Wednesday, January 09, 2013

As the Twig is Bent (Leader of the Free World Div.)

Doug Henwood points out that today is the centennial of the birth of Richard M. Nixon.  Meanwhile it happens that I am spending my off hours with David McCullough's doorstop biography of Harry S. Truman and the news prompts me to meditate on the early live of great men.

Do some comparisons: Nixon, Truman--also Eisenhower and Johnson, for what it was worth--grew up not quite dirt poor but on the raw downside edge of respectability, never more than one wrong guess away from squalor (the unknown young Truman evidently met the unknown Ike's brother while both were youngsters at work in Kansas City banks).  They all had their breaks: alive in the right country and the right century.  Each is in his own way showed a kind of determination, but not all the  same kind.   Nixon and Johnson lusted after power; it's not clear that  either Ike or Truman had the same goal--observe how easily at the end Truman and Ike said goodbye to power, in contrast with the other two.  
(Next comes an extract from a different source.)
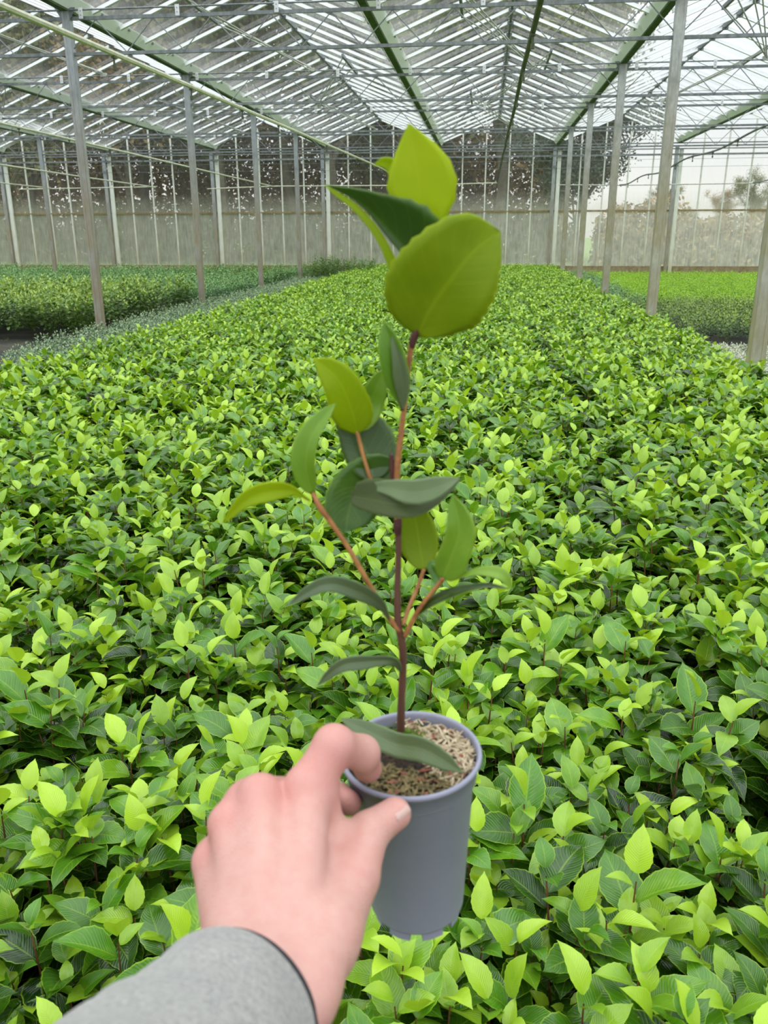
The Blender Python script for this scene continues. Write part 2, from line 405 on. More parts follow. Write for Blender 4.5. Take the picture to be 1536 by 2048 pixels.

For present purposes, what catches my fancy is the matter of chemistry.  It's a commonplace how Nixon, rising from his hardscrabble youth, ever nourished a sense of grievance and unmollified hurt.  It might be worth noticing how Truman, with much the same background, appears to have grown to maturity the happiest of men.    He seems to be one of those babies who knew he was loved. He enjoyed pleasing people; he was a willing worker in all ways, a world to whom the world made sense.  Superficial observers may question appraisal; they may remember the 1948 give 'em hell campaign, or the man who wrote a rude letter to a critic of his daughter's music.    But even in conflict, he seems to be a man who is enjoying himself.  Contrast Nixon who never seems really to enjoy himself at all.  Afterthought: this may be the temperament that is equipped to order, not once but twice, the destruction of a Japanese city--and then go home to an untroubled night's sleep.

For extra credit: note that both Truman and Ike, seeking a ticket out of their constrained youth, sought an appointment to West Point.  We know what became of Ike; McCullough says it was his poor eyesight that caused the Academy to turn down Truman.  So, which one saw more combat service in World War I?

Afterthought:  H/T to David for pointing out that this is also the 150th anniversary of the London Underground.